Reputation: 64895
Let's say I have some process - in this case a Java process, launched by ant. I find that randomly something is sending this Java process SIGTERM. It could be the process sending that signal to itself, or it could be something else.
I have eliminated most of the obvious causes (oom killer, parent process killing child, etc), but I really want to find out who is sending this process SIGTERM. Any way to trace this behavior at the OS or process level?
Upvotes: 4
Views: 1524
Reputation: 30813
If you have dtrace available (Solaris, OS X, FreeBSD), this simple Dtrace script would easily detect the mystery process:
#!/usr/sbin/dtrace -qCs
#include <signal.h>
proc:::signal-send
/ args[2] == SIGTERM && args[1]->pr_fname == "java" /
{
printf("Process %d (%s) run by uid %d is sending SIGTERM to java (pid %d)\n",
pid, execname, uid, args[1]->pr_pid);
}
Upvotes: 1
Reputation: 2730
You can install a signal handler in your java program via JNI, see interface java with C timer library using JNI for an example of that (catches SIGALRM, but should be easily adaptable). Beware of some problems when messing with signals in java, though (see http://nerds-central.blogspot.de/2011/04/java-jvm-jni-and-signal-handling.html ): Basically you need to take care to chain your signal handlers to the existing and not to replace them.

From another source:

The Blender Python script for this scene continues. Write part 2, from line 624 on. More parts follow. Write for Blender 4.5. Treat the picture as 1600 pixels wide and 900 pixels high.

If you suspect human interaction another approach might be to modify the kill
executable on the machine where this mystery happens. Replace it with a shell script that logs who is logged in, its PID and parent PID and then calls the original kill.
I put something together that works on my PC: https://gist.github.com/4183018
Upvotes: 2
Reputation: 42441
are you sure you're getting SIGTERM signal?
Have you tried to use linux strace
command and see what signal do you have. I'm not sure it will show you a pid of the process that sent the signal though.